# [Given material]

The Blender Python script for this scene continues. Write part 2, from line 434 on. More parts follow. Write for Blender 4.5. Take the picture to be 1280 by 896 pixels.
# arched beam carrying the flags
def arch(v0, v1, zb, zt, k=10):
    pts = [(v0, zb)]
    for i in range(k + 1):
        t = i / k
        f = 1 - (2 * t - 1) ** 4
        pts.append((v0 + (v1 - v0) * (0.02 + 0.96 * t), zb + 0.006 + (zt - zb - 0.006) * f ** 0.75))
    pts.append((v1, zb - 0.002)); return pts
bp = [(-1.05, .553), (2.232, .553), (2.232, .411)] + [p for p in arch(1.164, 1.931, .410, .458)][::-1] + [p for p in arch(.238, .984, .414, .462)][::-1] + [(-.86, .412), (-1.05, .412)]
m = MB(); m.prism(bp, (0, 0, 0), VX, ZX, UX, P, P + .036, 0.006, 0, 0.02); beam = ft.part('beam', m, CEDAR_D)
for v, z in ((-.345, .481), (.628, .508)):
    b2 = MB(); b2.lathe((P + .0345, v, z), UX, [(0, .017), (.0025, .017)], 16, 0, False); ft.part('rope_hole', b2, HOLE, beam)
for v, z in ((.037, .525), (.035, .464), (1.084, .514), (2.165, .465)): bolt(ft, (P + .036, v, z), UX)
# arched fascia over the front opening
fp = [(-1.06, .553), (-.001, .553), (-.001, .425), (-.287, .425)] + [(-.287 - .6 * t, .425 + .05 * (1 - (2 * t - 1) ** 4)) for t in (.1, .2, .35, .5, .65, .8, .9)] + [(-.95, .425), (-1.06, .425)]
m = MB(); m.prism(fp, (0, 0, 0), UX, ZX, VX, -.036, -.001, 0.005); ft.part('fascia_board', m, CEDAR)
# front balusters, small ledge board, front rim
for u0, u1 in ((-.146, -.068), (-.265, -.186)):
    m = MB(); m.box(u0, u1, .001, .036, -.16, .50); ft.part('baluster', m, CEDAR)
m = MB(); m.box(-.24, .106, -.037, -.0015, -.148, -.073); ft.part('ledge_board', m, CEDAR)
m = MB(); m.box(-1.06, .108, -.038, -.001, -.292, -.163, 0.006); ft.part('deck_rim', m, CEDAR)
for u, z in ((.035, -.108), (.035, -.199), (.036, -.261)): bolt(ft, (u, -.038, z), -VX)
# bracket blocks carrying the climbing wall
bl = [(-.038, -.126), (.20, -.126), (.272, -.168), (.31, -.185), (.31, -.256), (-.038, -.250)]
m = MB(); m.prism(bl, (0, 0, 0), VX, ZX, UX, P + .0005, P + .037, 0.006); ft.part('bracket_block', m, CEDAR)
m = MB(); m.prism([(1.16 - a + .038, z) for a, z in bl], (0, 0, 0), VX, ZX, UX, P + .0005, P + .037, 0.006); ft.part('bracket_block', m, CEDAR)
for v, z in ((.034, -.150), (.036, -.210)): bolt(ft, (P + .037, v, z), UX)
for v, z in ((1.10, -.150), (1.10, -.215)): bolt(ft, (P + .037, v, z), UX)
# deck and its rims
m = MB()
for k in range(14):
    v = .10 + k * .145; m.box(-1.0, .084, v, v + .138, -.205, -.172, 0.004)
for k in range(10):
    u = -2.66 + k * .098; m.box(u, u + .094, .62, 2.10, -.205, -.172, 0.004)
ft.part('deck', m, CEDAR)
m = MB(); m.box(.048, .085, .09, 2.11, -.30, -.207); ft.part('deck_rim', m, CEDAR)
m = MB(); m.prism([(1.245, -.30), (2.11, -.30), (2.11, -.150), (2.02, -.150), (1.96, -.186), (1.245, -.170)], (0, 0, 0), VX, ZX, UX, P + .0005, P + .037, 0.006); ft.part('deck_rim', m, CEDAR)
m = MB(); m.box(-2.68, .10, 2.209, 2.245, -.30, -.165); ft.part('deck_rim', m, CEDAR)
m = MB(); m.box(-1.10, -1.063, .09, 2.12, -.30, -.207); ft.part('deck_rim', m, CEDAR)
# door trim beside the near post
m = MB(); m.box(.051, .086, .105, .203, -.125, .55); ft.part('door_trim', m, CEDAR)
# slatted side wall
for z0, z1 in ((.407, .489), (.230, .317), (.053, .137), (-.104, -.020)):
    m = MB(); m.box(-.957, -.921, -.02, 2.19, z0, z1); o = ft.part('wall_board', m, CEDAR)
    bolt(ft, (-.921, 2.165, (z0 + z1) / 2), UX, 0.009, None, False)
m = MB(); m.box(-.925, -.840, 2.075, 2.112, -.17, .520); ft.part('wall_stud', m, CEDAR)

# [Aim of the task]
Lines from the beginning of the data above through the line containing "bp = [(-1.05, .553), (2.232, .553), (2.232, .411)]" are to be returned exactly, and no others.

# [Written response]
The Blender Python script for this scene continues. Write part 2, from line 434 on. More parts follow. Write for Blender 4.5. Take the picture to be 1280 by 896 pixels.
# arched beam carrying the flags
def arch(v0, v1, zb, zt, k=10):
    pts = [(v0, zb)]
    for i in range(k + 1):
        t = i / k
        f = 1 - (2 * t - 1) ** 4
        pts.append((v0 + (v1 - v0) * (0.02 + 0.96 * t), zb + 0.006 + (zt - zb - 0.006) * f ** 0.75))
    pts.append((v1, zb - 0.002)); return pts
bp = [(-1.05, .553), (2.232, .553), (2.232, .411)] + [p for p in arch(1.164, 1.931, .410, .458)][::-1] + [p for p in arch(.238, .984, .414, .462)][::-1] + [(-.86, .412), (-1.05, .412)]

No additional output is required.